▶ _The problem_
Print exactly the lines that run from the line containing "Build this scene" to the line containing "rng = np.random.default_rng(11)", both included, and nothing else; pictures stay out.
________________________________________
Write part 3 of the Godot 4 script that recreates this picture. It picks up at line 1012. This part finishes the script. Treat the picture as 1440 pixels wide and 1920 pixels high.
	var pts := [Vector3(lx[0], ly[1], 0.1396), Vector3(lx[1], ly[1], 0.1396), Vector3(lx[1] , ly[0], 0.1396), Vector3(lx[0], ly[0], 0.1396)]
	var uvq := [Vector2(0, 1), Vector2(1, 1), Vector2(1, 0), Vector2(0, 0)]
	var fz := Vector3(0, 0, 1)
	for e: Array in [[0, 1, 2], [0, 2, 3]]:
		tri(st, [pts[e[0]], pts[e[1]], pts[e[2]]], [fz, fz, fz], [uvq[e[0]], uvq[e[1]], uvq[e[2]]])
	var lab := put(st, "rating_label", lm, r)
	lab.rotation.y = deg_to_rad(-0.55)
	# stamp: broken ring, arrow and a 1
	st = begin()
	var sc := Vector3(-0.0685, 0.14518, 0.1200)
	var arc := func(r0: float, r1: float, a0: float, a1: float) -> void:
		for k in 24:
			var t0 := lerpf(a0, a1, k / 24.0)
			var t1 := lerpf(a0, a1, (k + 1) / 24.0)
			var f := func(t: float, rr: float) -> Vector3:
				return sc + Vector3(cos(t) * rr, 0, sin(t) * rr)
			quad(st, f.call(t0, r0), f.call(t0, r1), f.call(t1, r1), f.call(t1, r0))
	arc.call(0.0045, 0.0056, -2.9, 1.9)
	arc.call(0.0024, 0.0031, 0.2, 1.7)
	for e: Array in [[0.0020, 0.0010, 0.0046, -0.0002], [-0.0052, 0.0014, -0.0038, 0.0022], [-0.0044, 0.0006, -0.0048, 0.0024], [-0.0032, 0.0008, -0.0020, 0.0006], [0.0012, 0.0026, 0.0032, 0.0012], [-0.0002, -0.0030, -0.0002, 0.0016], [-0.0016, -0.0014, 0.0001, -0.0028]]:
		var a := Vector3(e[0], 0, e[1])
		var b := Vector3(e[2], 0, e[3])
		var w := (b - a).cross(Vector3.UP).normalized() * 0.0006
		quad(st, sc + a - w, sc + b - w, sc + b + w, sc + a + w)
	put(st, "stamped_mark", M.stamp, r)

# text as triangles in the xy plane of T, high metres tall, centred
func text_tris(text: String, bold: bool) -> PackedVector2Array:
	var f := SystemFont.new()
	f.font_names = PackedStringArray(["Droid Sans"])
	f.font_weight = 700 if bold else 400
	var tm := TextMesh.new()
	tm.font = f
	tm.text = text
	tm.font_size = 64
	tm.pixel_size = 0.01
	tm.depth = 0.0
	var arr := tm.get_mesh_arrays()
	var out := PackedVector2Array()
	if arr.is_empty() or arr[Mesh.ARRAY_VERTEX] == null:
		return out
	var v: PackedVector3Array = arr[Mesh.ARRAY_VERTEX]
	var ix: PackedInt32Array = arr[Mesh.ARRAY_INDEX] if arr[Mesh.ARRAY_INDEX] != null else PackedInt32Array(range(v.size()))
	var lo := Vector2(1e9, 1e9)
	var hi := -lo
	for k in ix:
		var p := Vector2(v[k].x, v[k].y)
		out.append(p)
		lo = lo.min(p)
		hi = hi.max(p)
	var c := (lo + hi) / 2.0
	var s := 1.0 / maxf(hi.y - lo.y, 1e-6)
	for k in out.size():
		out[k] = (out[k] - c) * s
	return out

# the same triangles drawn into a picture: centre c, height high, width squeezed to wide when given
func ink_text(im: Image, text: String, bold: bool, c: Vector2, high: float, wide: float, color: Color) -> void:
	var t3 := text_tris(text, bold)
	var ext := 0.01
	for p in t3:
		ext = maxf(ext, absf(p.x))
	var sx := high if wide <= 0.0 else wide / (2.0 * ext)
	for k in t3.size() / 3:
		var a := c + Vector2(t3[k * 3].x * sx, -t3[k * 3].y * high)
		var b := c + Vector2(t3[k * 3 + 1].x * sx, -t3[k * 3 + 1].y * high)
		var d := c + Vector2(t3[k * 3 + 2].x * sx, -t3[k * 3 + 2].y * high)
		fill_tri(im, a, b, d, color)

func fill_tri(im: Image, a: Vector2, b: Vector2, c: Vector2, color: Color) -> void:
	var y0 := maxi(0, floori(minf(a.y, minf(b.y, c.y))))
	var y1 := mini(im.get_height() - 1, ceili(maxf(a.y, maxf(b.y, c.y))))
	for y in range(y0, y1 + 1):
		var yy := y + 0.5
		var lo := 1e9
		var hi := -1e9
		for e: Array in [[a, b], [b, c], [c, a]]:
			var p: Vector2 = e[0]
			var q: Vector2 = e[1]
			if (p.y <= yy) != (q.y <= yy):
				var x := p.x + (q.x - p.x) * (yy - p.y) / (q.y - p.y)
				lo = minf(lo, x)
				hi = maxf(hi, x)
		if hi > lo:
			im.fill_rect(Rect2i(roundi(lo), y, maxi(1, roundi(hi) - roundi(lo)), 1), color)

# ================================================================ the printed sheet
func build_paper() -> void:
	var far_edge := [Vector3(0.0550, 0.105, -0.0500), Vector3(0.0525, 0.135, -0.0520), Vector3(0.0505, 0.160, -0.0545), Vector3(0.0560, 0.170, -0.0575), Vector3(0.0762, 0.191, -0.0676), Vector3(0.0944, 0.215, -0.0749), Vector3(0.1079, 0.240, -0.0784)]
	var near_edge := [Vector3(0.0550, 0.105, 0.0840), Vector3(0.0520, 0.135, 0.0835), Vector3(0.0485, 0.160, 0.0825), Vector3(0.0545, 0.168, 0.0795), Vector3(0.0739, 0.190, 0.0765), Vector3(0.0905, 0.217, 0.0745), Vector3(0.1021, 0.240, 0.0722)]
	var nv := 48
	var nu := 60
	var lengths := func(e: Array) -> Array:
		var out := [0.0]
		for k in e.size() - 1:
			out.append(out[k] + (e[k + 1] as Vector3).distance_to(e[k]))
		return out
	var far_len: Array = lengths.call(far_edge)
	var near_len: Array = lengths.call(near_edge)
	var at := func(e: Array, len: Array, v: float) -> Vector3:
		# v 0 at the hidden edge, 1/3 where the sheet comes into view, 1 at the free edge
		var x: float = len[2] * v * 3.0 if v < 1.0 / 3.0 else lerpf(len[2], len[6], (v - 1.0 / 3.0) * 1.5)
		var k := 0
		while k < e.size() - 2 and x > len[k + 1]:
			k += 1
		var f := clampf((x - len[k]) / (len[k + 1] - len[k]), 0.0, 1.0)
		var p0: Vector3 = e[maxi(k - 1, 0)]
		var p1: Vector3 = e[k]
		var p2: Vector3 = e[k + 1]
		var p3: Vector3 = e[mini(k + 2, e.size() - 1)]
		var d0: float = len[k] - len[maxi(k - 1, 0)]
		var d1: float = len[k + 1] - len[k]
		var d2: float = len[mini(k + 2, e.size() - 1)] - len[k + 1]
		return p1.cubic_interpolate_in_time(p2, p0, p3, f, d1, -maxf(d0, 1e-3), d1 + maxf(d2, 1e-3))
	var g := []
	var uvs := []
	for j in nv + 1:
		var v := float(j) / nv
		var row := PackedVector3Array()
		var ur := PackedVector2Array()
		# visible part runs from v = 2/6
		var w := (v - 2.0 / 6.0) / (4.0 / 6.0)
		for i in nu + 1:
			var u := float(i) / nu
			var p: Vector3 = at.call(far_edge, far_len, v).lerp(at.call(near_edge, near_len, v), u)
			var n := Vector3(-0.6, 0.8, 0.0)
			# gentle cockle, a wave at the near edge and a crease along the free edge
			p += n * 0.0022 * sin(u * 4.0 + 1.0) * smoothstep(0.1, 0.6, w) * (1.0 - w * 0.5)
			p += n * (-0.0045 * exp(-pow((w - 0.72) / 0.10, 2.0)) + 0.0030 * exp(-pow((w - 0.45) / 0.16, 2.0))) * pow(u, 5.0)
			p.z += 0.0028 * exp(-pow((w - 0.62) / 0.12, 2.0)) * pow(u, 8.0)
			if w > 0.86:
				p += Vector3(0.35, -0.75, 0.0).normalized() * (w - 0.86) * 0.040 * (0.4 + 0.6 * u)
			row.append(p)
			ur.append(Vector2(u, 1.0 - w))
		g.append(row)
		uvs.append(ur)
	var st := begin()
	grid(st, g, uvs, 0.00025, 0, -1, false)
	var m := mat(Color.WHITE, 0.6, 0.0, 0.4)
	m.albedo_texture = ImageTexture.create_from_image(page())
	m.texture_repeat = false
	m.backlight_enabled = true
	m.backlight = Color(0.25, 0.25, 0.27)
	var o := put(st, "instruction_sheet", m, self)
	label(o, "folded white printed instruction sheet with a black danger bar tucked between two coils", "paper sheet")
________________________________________
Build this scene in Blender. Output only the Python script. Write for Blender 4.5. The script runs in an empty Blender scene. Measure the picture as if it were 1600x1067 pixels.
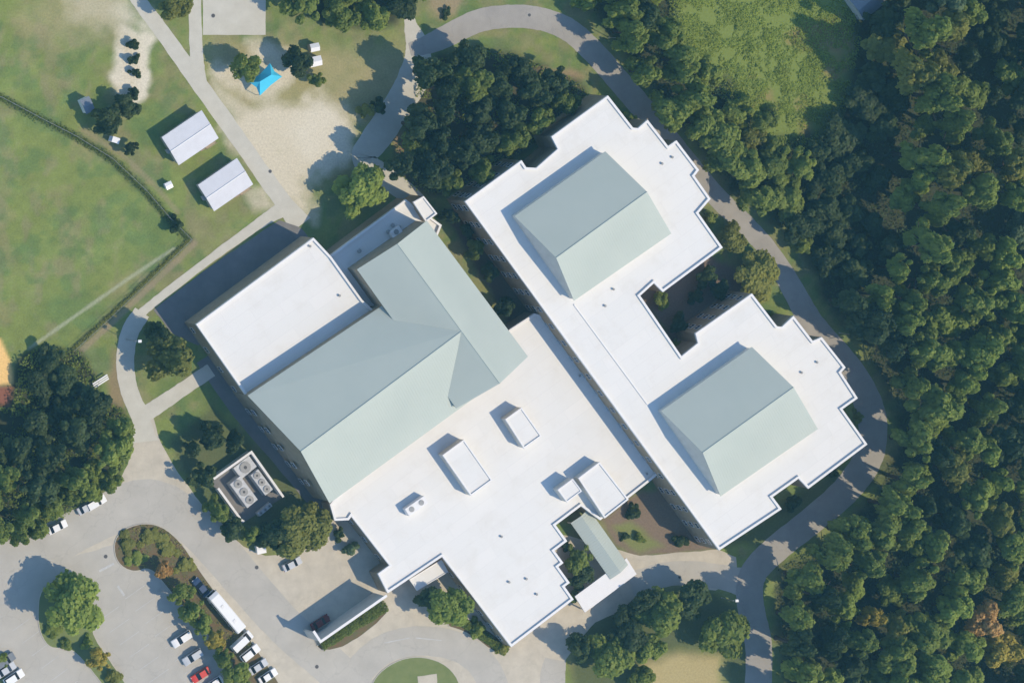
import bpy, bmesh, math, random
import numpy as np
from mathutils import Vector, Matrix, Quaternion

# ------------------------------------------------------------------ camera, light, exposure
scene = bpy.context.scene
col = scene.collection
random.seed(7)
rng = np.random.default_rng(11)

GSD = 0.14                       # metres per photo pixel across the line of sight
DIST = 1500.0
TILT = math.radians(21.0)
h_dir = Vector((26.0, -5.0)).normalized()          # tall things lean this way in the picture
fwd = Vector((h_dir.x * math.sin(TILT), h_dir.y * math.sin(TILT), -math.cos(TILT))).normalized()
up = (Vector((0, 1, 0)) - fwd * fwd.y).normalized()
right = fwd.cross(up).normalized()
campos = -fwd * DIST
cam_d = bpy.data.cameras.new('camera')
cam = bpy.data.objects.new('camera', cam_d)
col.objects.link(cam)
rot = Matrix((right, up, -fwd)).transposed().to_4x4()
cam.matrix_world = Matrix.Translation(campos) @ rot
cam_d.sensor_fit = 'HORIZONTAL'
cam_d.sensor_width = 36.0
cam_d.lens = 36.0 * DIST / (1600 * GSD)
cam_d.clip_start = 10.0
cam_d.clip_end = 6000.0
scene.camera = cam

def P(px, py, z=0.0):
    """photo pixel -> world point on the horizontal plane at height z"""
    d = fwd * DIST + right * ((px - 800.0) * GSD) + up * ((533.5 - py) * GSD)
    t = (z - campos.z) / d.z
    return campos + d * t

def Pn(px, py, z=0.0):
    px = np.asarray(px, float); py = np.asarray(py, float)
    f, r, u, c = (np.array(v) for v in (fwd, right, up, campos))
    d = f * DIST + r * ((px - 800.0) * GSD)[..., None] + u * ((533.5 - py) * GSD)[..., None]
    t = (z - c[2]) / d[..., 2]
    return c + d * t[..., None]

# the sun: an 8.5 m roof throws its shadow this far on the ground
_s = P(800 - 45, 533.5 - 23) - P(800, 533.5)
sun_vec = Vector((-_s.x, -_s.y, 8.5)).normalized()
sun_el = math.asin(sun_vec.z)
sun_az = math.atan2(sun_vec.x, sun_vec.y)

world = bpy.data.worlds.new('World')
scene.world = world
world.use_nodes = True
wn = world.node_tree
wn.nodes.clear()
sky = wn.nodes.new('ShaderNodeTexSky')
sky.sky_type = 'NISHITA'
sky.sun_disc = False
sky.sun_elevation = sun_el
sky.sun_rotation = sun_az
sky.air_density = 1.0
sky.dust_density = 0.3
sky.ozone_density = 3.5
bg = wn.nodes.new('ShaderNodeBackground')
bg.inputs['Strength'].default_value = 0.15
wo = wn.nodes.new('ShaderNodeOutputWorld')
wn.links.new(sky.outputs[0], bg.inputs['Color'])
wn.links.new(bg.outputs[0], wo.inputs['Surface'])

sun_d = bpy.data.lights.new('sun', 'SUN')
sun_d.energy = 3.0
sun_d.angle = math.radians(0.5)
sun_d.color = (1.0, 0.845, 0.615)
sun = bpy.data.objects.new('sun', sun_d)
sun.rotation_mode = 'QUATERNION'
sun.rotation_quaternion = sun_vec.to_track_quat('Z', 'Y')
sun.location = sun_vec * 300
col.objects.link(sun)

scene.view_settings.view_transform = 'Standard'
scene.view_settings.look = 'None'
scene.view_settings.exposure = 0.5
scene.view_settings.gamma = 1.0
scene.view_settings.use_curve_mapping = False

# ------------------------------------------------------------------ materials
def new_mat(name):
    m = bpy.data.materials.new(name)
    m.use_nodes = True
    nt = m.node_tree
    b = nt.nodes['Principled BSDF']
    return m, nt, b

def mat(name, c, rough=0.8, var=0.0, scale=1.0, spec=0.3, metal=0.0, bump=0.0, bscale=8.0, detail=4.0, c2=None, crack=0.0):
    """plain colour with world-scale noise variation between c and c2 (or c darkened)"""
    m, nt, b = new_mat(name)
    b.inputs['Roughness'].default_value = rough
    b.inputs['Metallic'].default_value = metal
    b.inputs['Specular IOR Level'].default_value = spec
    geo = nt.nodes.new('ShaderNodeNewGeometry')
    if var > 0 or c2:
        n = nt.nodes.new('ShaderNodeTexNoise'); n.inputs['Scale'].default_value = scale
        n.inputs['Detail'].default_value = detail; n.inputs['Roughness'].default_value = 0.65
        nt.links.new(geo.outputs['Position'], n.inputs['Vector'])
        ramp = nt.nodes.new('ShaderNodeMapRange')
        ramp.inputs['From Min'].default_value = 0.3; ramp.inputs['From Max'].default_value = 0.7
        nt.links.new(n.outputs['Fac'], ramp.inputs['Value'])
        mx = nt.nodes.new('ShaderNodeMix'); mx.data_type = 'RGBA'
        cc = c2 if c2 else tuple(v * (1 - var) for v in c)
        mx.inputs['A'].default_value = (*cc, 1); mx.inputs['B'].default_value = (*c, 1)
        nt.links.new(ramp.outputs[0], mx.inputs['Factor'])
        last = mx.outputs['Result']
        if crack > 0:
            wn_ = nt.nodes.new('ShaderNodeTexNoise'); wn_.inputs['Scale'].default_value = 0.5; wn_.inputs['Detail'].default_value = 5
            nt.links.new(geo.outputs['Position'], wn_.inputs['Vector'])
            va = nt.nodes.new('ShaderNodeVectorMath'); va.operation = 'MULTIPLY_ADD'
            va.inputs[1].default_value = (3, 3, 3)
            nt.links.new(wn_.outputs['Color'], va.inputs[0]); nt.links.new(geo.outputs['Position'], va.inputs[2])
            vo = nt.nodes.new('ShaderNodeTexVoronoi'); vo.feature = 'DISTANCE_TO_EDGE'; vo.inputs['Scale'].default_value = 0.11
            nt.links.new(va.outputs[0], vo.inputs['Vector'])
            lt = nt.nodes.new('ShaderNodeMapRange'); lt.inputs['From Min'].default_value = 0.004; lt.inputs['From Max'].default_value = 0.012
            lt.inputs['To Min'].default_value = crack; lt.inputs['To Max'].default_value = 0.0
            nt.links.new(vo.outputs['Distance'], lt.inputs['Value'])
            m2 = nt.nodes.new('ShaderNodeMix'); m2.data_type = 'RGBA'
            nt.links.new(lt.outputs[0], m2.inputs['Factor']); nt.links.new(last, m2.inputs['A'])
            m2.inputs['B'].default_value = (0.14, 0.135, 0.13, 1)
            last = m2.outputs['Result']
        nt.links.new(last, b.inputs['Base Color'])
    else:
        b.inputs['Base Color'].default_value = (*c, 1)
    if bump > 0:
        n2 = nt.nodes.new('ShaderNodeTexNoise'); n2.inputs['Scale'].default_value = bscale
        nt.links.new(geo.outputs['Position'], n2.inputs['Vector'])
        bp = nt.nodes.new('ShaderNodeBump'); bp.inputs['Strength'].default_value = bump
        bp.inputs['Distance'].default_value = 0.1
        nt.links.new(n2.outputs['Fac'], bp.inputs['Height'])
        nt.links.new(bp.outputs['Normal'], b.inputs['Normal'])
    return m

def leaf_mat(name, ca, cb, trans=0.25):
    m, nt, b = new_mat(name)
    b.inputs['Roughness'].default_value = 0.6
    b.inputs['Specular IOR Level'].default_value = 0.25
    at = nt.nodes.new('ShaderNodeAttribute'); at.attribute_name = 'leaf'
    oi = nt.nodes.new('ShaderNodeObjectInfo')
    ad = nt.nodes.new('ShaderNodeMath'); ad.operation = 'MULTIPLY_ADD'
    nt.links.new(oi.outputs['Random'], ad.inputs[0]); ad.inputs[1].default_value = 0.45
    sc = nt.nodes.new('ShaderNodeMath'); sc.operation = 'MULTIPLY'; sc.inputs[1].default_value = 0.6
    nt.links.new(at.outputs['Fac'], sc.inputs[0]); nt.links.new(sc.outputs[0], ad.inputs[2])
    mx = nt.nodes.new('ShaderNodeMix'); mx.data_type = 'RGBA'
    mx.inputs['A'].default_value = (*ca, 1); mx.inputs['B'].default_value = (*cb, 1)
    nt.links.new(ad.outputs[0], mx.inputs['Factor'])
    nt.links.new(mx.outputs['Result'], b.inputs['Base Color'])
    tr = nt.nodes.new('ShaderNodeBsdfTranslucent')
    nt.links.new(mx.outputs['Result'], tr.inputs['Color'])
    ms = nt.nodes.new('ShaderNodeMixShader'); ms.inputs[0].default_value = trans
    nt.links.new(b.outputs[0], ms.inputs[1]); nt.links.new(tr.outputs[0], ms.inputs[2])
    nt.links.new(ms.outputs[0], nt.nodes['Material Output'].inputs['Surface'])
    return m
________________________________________
▶ _The answer_
Build this scene in Blender. Output only the Python script. Write for Blender 4.5. The script runs in an empty Blender scene. Measure the picture as if it were 1600x1067 pixels.
import bpy, bmesh, math, random
import numpy as np
from mathutils import Vector, Matrix, Quaternion

# ------------------------------------------------------------------ camera, light, exposure
scene = bpy.context.scene
col = scene.collection
random.seed(7)
rng = np.random.default_rng(11)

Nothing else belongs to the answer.